→ Dataset extract
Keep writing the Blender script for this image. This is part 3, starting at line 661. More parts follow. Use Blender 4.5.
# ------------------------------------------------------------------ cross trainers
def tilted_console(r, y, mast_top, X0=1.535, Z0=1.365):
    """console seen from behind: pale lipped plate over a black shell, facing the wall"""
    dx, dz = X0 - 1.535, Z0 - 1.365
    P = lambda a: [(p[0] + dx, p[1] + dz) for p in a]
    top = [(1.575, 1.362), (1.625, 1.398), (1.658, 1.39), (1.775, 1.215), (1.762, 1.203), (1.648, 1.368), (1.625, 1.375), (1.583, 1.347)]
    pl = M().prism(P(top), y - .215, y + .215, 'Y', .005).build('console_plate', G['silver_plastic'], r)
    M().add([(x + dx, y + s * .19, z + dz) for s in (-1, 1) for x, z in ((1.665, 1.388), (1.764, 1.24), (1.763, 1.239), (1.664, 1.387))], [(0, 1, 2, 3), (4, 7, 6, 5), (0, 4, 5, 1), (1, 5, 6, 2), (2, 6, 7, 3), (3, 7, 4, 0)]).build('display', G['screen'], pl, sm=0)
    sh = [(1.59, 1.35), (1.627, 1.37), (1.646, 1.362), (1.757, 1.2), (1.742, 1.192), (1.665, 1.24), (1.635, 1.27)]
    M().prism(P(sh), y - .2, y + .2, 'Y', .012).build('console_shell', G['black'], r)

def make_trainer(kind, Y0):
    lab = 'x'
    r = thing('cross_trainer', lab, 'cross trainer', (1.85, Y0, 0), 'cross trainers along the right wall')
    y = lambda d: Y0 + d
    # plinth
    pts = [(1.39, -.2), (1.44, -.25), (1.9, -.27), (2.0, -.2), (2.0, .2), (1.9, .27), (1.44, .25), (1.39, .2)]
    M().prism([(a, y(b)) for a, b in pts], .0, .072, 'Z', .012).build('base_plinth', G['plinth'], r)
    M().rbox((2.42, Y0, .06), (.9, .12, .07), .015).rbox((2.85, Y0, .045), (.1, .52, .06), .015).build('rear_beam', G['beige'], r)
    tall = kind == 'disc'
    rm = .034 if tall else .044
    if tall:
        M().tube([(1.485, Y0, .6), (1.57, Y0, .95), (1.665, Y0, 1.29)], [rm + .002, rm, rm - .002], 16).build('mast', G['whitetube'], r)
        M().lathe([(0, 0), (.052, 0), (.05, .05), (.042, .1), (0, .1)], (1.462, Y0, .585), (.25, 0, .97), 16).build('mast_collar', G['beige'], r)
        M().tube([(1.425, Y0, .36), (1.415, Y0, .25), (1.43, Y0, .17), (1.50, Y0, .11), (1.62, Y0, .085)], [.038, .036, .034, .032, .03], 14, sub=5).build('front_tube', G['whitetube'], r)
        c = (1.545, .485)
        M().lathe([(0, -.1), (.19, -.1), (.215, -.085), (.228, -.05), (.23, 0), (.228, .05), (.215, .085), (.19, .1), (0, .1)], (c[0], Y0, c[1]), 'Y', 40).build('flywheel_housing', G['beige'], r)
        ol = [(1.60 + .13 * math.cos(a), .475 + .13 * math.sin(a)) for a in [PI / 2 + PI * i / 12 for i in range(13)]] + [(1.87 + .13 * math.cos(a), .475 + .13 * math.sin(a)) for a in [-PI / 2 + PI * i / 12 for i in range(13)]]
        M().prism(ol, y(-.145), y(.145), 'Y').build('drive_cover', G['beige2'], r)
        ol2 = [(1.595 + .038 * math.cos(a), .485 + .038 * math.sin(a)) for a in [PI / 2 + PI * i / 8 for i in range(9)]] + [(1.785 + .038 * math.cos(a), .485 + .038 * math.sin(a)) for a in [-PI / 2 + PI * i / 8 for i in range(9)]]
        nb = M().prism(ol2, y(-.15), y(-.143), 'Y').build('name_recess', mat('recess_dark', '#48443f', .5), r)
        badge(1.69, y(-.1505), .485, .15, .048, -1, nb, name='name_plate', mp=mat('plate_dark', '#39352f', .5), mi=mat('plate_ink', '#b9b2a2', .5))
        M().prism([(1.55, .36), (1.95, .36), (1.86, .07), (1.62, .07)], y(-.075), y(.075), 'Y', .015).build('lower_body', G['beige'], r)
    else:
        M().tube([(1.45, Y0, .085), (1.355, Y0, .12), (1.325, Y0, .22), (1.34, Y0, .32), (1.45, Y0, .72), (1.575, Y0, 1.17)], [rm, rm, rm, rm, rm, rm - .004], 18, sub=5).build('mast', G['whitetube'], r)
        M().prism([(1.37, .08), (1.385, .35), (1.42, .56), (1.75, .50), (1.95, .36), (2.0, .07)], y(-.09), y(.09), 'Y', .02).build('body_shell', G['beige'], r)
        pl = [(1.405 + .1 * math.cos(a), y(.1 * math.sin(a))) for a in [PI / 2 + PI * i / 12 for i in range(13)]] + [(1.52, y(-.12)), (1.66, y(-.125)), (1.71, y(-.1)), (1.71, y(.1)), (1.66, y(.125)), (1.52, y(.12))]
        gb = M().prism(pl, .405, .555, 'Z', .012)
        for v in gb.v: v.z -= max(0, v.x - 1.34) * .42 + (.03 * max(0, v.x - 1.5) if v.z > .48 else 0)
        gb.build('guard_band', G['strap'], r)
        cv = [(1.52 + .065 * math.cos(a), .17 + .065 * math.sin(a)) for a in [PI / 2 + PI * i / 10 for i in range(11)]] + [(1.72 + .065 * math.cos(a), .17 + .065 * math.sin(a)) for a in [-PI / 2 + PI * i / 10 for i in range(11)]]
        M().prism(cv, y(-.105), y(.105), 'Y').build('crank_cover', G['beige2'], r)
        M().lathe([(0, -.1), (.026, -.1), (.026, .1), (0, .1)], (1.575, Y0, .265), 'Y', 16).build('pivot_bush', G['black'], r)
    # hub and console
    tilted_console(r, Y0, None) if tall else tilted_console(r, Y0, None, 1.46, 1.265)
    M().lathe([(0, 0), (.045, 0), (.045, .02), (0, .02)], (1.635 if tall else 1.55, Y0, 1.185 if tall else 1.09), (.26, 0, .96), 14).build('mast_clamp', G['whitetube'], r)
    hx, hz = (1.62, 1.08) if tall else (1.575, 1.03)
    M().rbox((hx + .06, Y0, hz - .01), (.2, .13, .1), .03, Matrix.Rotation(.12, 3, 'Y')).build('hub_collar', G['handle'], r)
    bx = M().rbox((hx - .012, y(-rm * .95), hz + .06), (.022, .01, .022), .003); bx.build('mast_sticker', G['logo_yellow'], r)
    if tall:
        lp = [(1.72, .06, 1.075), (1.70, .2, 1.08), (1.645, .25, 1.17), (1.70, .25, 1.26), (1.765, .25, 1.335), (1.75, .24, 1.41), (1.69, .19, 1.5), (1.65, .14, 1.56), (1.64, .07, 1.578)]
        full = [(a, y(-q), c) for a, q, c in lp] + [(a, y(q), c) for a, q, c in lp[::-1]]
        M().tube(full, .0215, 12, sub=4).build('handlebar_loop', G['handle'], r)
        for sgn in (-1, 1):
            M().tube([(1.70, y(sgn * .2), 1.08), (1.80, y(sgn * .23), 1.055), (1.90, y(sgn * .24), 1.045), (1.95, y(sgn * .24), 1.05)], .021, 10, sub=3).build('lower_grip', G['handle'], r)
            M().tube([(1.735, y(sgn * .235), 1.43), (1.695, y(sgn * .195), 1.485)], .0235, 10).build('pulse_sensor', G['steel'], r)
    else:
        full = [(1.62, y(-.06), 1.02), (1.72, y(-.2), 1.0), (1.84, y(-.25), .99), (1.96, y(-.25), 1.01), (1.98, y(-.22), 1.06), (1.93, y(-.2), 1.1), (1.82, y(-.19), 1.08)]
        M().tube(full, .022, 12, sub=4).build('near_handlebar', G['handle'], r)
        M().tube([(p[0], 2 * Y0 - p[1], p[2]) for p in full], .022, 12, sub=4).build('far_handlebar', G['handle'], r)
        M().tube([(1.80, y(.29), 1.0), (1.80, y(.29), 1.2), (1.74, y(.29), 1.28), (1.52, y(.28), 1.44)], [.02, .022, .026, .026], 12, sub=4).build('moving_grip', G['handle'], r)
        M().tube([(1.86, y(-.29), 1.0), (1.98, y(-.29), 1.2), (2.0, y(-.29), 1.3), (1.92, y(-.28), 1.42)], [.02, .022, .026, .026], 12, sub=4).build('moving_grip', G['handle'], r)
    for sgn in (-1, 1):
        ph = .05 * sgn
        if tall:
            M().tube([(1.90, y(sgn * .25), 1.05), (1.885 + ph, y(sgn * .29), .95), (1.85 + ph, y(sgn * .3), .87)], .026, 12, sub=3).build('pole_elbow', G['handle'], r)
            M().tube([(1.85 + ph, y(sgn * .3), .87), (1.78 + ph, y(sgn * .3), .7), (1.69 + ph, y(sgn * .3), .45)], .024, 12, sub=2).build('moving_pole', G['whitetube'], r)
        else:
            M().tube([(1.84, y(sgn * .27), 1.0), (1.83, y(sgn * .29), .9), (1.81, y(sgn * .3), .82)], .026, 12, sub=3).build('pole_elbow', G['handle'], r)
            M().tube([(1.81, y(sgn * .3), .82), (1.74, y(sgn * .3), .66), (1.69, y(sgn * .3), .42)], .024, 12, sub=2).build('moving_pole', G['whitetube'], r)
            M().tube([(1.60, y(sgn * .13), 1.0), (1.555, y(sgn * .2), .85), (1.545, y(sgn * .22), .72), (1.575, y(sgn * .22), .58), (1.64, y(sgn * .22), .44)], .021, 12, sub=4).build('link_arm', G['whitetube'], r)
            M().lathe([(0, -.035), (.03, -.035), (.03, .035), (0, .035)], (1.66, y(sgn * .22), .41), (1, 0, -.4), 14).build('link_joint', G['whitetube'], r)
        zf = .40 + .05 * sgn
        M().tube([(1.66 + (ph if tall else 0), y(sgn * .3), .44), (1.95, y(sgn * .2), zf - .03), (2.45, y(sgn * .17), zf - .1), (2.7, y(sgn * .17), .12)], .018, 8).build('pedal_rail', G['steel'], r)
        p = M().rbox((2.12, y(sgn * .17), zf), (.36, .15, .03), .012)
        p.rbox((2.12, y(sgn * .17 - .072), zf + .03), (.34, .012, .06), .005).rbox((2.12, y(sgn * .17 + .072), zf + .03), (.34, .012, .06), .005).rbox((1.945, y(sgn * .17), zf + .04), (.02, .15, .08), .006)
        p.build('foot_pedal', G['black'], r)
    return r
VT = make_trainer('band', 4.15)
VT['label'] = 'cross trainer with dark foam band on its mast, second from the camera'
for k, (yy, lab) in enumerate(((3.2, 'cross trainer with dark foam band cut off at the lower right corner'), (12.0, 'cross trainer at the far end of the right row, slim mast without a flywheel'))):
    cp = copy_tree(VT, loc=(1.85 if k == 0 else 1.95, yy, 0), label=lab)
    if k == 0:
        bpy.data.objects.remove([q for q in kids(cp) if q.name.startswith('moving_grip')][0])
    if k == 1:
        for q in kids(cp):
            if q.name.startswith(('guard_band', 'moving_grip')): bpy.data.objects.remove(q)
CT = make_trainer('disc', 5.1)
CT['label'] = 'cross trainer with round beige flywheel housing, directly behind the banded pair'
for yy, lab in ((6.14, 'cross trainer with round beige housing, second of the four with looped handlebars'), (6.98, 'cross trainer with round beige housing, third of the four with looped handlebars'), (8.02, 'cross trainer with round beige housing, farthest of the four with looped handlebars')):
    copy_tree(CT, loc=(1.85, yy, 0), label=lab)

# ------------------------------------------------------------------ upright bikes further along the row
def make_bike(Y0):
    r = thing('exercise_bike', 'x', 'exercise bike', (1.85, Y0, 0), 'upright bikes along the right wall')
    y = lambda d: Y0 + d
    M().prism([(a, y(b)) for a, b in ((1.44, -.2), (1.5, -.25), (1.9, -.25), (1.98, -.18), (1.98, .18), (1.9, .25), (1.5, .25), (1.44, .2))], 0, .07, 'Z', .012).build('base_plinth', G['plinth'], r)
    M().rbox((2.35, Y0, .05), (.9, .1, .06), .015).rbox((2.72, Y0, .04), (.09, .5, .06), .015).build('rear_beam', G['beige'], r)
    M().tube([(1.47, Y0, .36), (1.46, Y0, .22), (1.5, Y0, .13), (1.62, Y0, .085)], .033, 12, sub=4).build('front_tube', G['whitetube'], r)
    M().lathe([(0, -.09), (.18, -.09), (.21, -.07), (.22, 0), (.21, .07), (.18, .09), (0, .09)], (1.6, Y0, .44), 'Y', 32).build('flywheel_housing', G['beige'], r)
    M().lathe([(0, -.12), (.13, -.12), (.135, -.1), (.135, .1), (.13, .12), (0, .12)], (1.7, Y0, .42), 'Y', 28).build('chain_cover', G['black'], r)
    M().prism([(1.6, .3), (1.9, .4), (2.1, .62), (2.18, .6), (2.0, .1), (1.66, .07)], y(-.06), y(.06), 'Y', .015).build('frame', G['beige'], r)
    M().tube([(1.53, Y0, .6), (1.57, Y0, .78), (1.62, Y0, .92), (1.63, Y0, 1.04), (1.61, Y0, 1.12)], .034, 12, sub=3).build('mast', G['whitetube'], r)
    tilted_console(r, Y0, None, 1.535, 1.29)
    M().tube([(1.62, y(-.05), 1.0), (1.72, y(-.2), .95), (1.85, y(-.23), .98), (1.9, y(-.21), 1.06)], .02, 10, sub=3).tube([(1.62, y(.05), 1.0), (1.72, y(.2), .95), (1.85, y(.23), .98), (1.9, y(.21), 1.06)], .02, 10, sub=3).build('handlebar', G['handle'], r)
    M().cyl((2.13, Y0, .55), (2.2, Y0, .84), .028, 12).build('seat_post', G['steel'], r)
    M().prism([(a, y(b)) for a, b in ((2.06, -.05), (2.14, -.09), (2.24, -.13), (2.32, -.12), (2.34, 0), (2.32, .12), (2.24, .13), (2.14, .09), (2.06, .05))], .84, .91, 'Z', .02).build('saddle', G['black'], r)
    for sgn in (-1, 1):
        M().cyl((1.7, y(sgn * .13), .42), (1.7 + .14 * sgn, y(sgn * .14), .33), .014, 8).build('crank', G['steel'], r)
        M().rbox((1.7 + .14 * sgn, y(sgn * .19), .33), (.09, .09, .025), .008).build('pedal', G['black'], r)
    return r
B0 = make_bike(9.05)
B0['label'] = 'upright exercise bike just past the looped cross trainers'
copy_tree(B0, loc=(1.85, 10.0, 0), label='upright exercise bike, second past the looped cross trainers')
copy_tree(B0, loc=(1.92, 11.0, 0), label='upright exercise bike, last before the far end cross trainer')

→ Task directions
Look at the material above and copy, word for word, its lines from the first through the one containing "M().prism(P(sh), y - .2, y".

→ Exercise result
Keep writing the Blender script for this image. This is part 3, starting at line 661. More parts follow. Use Blender 4.5.
# ------------------------------------------------------------------ cross trainers
def tilted_console(r, y, mast_top, X0=1.535, Z0=1.365):
    """console seen from behind: pale lipped plate over a black shell, facing the wall"""
    dx, dz = X0 - 1.535, Z0 - 1.365
    P = lambda a: [(p[0] + dx, p[1] + dz) for p in a]
    top = [(1.575, 1.362), (1.625, 1.398), (1.658, 1.39), (1.775, 1.215), (1.762, 1.203), (1.648, 1.368), (1.625, 1.375), (1.583, 1.347)]
    pl = M().prism(P(top), y - .215, y + .215, 'Y', .005).build('console_plate', G['silver_plastic'], r)
    M().add([(x + dx, y + s * .19, z + dz) for s in (-1, 1) for x, z in ((1.665, 1.388), (1.764, 1.24), (1.763, 1.239), (1.664, 1.387))], [(0, 1, 2, 3), (4, 7, 6, 5), (0, 4, 5, 1), (1, 5, 6, 2), (2, 6, 7, 3), (3, 7, 4, 0)]).build('display', G['screen'], pl, sm=0)
    sh = [(1.59, 1.35), (1.627, 1.37), (1.646, 1.362), (1.757, 1.2), (1.742, 1.192), (1.665, 1.24), (1.635, 1.27)]
    M().prism(P(sh), y - .2, y + .2, 'Y', .012).build('console_shell', G['black'], r)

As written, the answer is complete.